The mind is its own place and in itself, can make a Heaven of Hell, a Hell of Heaven.
Paradise Lost, John Milton

24 Mart 2010 Çarşamba

ŞART MIDIR?

-Beni seviyor musun?
-Olabilir.
Serhan bayadır tiyatroyla uğraşıyor, biliyorum. Res’den sıklıkla duyuyorum, facebooktan da takip edebiliyoruz tabi – artık herkes paparazzi.:) Ama daha önce hiçbir oyununu izleme şansı bulamamıştım. Bu yüzden, Res, Serhan’ın Kadıköy’de oynadığı “Ne Münasebet” adlı oyuna gidilmesi gibi bir plan olduğunu söylediğinde, “oh sonunda” dedim içimden. Oyun Müjdat Gezen Kabare Sahnesi’ndeydi, genel olarak küçük skeçlerden oluşuyordu. Skeçler kadın erkek ilişkileri üzerineydi ve izlerken gerçekten çok güldüm, çok eğlendim. 70 milyonu cüzdandan çıkarıp masa üstüne koymak ve 70 milyon önünde yemin etmek: yaratıcılık.
-Beni seviyor musun?
-Keşkül yer misin?
Espri Standartları Enstitüsü Kurumu’nu (ESEK) çoğunuz duymuşsunuzdur. Serhan da bu tiyatro grubunun üyesi. Cumartesi oyundan çıktık, oturalım daha muhabbet edelim istedik, Cadde’ye gittik. Bütün gece tiyatrolardan konuştuk. Serhan anılarını anlattı, Res sanki röportaj yapan bir muhabir havasında çalışmış da gelmişti, bir cümleye Serhan başlıyor, o tamamlıyor. Zaten bir konu onun ilgisini çekmeye görsün, ıcığını cıcığına katıp ne var ne yok her şeyi okur, çok güzel bir huy bence. Neyse, orada konuşurken Serhan ESEK’in iki oyunundan daha bahsetti: Sen Olmasaydın ve Kaygan Zemin. Kaygan Zemin’i daha önceden duymuştum ama Sen Olmasaydın’ı bilmiyordum, meğer o Kaygan Zemin’in öncesi gibiymiş. Hemen üç gün sonra Sen Olmasaydın Akatlar Kültür Merkezi’nde sahne alacakmış, Serhan da bizi davet etti. İyi ki de etmiş, iyi ki de gittik.
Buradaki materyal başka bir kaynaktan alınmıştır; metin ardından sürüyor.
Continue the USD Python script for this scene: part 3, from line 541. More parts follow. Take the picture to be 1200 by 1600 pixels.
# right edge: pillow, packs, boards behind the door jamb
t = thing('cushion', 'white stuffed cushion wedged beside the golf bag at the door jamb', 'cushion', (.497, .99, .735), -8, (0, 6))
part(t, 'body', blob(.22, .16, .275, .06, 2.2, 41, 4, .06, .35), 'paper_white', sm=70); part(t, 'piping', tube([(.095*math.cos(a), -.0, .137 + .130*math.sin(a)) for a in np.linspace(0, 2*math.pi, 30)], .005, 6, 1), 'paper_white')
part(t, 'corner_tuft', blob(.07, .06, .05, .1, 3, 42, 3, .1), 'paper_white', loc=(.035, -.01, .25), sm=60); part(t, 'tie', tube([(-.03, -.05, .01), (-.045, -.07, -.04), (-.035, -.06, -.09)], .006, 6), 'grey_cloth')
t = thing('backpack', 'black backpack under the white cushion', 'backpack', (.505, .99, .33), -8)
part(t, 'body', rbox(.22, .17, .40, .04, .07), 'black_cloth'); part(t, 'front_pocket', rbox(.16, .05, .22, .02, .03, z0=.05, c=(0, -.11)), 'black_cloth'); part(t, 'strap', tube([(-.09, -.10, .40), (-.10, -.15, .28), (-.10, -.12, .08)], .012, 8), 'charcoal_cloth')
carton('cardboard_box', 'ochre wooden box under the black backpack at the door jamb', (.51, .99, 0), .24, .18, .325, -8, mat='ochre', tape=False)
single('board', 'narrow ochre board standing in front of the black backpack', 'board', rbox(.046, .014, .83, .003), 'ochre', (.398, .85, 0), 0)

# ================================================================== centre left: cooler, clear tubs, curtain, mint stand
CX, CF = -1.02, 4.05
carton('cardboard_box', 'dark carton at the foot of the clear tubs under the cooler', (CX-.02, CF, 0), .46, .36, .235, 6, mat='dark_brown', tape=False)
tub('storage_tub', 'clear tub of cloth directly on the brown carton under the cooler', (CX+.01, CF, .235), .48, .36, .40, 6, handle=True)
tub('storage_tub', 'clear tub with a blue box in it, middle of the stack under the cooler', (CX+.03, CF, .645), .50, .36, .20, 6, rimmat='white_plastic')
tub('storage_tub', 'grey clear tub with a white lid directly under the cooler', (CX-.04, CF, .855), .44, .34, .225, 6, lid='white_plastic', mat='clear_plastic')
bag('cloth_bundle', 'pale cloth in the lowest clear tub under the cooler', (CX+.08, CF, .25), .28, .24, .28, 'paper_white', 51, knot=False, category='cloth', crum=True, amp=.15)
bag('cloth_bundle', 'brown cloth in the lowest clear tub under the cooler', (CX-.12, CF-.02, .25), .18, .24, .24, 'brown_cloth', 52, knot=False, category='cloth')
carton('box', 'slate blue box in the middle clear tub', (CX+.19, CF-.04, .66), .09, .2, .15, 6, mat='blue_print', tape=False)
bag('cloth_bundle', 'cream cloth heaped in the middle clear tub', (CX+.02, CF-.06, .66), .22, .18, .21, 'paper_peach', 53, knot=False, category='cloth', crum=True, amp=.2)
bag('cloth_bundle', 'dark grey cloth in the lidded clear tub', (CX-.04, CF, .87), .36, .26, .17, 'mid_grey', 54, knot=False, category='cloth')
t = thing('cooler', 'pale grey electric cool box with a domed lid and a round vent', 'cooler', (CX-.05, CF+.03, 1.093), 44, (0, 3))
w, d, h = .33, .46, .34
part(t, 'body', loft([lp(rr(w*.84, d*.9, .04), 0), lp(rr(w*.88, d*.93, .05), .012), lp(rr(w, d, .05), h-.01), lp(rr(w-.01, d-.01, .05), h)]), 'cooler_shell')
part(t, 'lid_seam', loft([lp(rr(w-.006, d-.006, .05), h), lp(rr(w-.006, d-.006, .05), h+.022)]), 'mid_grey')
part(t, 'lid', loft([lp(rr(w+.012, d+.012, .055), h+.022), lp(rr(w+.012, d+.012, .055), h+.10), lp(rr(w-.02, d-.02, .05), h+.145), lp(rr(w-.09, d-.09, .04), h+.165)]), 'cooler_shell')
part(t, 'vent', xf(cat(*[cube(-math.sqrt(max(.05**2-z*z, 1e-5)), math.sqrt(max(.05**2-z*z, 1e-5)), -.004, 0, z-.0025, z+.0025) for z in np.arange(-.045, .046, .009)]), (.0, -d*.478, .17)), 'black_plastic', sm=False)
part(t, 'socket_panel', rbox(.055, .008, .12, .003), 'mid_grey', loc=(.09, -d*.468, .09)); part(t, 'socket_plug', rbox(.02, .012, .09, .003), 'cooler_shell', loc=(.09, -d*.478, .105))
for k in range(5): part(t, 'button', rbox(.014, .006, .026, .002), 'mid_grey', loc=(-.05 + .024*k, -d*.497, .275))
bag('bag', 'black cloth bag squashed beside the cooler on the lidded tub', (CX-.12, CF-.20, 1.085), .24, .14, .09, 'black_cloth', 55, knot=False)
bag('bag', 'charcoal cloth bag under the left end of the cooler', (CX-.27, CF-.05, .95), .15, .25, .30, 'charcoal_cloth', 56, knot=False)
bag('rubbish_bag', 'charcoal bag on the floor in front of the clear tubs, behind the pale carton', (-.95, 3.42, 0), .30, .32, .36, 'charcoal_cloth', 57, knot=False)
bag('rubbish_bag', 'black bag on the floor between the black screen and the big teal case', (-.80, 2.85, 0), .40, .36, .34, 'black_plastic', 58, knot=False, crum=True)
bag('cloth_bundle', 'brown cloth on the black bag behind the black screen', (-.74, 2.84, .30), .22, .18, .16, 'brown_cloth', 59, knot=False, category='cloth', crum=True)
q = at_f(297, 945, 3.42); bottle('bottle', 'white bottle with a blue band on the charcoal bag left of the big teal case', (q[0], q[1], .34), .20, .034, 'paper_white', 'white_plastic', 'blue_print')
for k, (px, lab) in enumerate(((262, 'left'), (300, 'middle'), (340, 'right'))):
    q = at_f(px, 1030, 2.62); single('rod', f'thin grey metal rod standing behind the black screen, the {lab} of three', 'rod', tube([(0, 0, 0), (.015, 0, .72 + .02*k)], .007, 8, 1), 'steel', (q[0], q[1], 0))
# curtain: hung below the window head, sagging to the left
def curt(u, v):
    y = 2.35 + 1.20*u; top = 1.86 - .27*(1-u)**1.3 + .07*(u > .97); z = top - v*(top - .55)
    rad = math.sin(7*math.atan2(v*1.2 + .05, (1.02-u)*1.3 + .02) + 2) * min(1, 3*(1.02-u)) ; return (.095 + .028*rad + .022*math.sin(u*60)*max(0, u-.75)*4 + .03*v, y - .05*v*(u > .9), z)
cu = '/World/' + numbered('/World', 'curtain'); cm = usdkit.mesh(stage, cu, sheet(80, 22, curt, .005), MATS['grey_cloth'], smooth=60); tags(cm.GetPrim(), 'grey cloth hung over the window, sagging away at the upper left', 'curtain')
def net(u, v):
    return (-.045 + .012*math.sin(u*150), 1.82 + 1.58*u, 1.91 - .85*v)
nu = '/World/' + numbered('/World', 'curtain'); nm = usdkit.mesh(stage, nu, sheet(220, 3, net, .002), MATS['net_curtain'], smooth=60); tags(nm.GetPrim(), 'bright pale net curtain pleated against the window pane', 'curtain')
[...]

Gerçekten katıla katıla güldüm. Oyunun bir yerinde karnımı tutmuş, iki büklüm olmuş buldum kendimi. Oyuncular Yağmur Kaşifoğlu ve Yosi Mizrahi, ilişkileri iletişim bozukluklarıyla yıpranmış evli çift, Nilüfer ve Cihangir’i canlandırıyorlar. Oyunun aynı zamanda yazarı da olan Uğur Uludağ’ın oyunun bazı yerlerinde doğaçlama olarak sahneye çıkması, o çıkınca oyuncuların yüzlerindeki ifade uzun bir süre aklımdan silinmez. Ve bir de tabi oyuncular kostüm değiştirirken ışıklar kararınca duyduğumuz kadın erkek “Beni seviyor musun” diyologları. Bir tek oyunun bitişi beni biraz rahatsız etti. Sanki bir şeyler havada kaldı gibi hissettim ama sonradan düşününce zaten olması gereken de budur diye düşündüm. Devam oyunu olan Kaygan Zemin’e gitmeyi sabırsızlıkla bekliyorum.
-Beni seviyor musun?
-Şart mıdır?
İki oyunda da genel olarak kadınlar ile erkeklerin ilişkilere ne kadar farklı yerlerden baktıklarına değiniliyor. Biz kadınların ruhlarının çok karmaşık olduğunu kabul ediyorum ve tabi ki de erkek ya da değil, hiç kimseden bir başka insanın ruhunu tamamen anlamasını bekleyemem. Ancak ben çevremdeki insanların çoğunun yapabileceklerinden çok daha azını yaptıklarına inanıyorum. Çoğu erkek sadece sürekli şikayet ediyor, kadınları anlamıyoruz diye. Bana sorarsanız, ben de anlamıyorum kendimi çoğu zaman, ama bence gerekli olan empati ve olumlu yaklaşmak. Sevdiğini karşındakine gösterebilmek ama gerçekten hareketlerinle, davranışlarınla, ona dokunmadan ona ne kadar değer verdiğini anlatabilmek. Bazen anlamamak çok mümkün, ama yapıcı olmak lazım, soruna takılmamak çözümü aramak lazım. Sevmek şart mıdır? Şart olan anlamaya çalışmaktır, sevgi zaten kendiliğinden gelir.